Monday, June 9, 2014

Christian and Libertarian

At a conference this last week in Washington, DC, a group of Catholic bishops and thinkers gathered to discuss the deep schism between Catholic teaching and American libertarian thought.  The title of the conference laid out the core premise pretty clearly:

"Erroneous Autonomy: The Catholic Case Against Libertarianism."

The speakers and presenters weren't there for dialogue with the libertarian movement.  They were there to present the Vatican's position, which is pretty solid.  That position is that...as it is manifested in the United States right now...libertarian thought is fundamentally opposed to Catholic teaching.

The reasons for this are various.

The most obvious, is that the "libertarian" thought typified by Ayn Rand and some right-wing masters of global capital is utterly alien to the teachings of Jesus.  You cannot hold the poor, the outcast, and the weak in contempt and consider yourself a Christian.  You cannot have personal profit or "shareholder value" serve as your primary moral compass and consider yourself a Christian.  That cannot be so.

This is the thrust of the Vatican's case against what often passes for "libertarian" thought in American political discourse.

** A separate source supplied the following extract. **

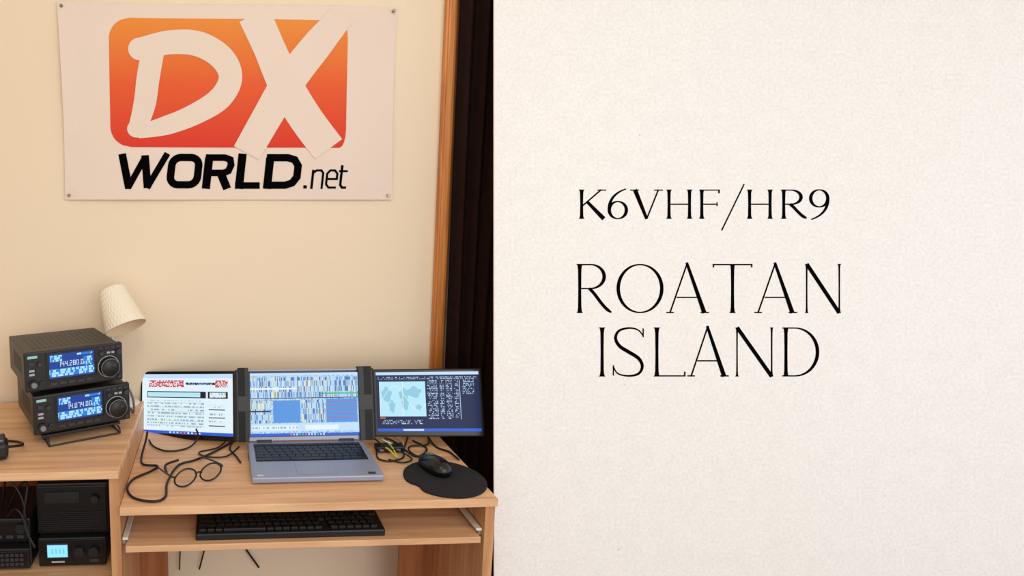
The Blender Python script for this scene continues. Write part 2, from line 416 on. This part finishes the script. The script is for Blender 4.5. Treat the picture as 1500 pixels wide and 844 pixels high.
wprint('/',1057,1090,270,338,4,1.9)
for ch,a,b2 in(('R',844,894),('O',903,972),('A',977,1037),('T',1044,1102),('A',1106,1166),('N',1178,1233)): wprint(ch,a,b2,387,459,5.2,1.9)
for ch,a,b2 in(('I',876,888),('S',897,945),('L',957,1004),('A',1008,1066),('N',1076,1134),('D',1146,1200)): wprint(ch,a,b2,480,552,5.2,1.9)
w.build('printed_sign_board',mat_w=BM)

# ---------------------------------------------------------------- screen materials
s_white=EM('screen_page_white',(222,238,248),1.05);s_blue=EM('screen_taskbar_blue',(44,90,205),1.1)
s_red=ETEXT('screen_header_red',(222,232,244),(210,40,40),420,260,.35,1,.15)
s_tbl=ETEXT('screen_table_text',(222,240,246),(150,172,182),330,110,.55,1,.55)
s_dkln=EM('screen_dark_line',(30,34,46),1);s_lt=EM('screen_light_bar',(190,218,245),1.05)
s_spec=ETEXT('screen_spectrum',(172,208,240),(76,118,180),520,70,.5,1.05,.05,(230,226,186))
s_spec2=ETEXT('screen_spectrum_fine',(176,210,240),(104,146,200),420,380,.5,1.05,.3,(218,220,196))
s_map=EM('screen_map_blue',(84,146,218),1.05);s_redl=EM('screen_red_line',(200,70,70),1)
s_navy=EM('screen_navy',(18,32,76),1);s_navtxt=ETEXT('screen_navy_text',(20,34,76),(180,206,235),520,230,.5,1,.45)
s_cyan=EM('screen_cyan_map',(180,226,242),1.05);s_land=EM('screen_map_land',(144,202,224),1);s_grn=EM('screen_green',(90,190,120),1);s_org=EM('screen_orange',(230,120,50),1)
def scr(o,x0,x1,z0,z1,y,mat): o.add([(x0,y,z0),(x1,y,z0),(x1,y,z1),(x0,y,z1)],[[0,1,2,3]],mat)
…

What does this look like?

It looks like the cretin wandering through Target with a faux-assault long gun.

It looks like the CEO who couldn't care less about workers, customers, clients, or community, but only thinks about maximizing profits.

If you use your freedom to threaten or prey on others, Jesus has beef with that.  In that, I find myself in agreement with my Catholic brothers and sisters.

I'm not totally there, though, because I think it's easy to assume from the morons and magnates who tend to become the public face of libertarianism that that's all there is to it.  That's a flawed assumption.

I'm also aware that Catholicism is a deeply hierarchical and authority-based faith tradition.  If you are a traditional Catholic, all autonomy is erroneous.  Final authority for all spiritual matters rests with the Vatican.  One can resist, of course, or disagree.  And I know folks do, and still consider themselves Catholic.  But within that system of faith, autonomy is not a core value.

Or to put it another way, when Catholicism errs, too much freedom ain't the error.

While it is not possible to be an acolyte of Ayn Rand or Milton Friedman and also Christian, it is entirely possible to be libertarian and Christian.

I can speak this with confidence, because I've bothered reading the Bible.  Jesus has plenty to say about freedom and the law, in both his actions and his teachings.  While he honored the intent of the law in both his actions and his teachings, he was also not willing to be bound by authority when authority itself transgressed against the purpose of the law.

The Apostle Paul--not "deutero-Paul," but the Apostle himself--taught precisely the same value set.  Honor and respect the law, even if it kills you.  He'd say this.  But at the same time, he recognized that following Jesus meant we no longer felt under the pressure of coercive power.  There's one law.  Just one.  Other than that, we're completely free.

That's the same position held by the Letter of James.  The "Royal Law" is also the Law of Liberty.

The Gospels and Epistles make it clear: liberty exists so long as love is the rule of our life.  If we do not love our neighbors as ourselves, then the systems and cultures we create will become the enemies of our own freedom.

If this is how you live, valuing your neighbor's freedom as deeply as your own, then liberty is a meaningful value for you.  You're both Christian and libertarian.

If not?  If all that matters to you are your rights, your wealth, and your power?  It is not a love of liberty that guides you.

That so many in our culture choose to understand liberty otherwise creates an interesting and observable irony: profit-driven capitalist "libertarianism" is the enemy of human freedom.  It controls with hunger and fear, and zealously defends its selfish freedom even if the liberty of others is trampled in the process.

So we can talk endlessly about liberty, while doing everything in our power to destroy it.  It never ceases to amaze me how many novel ways human beings can come up with to screw things up.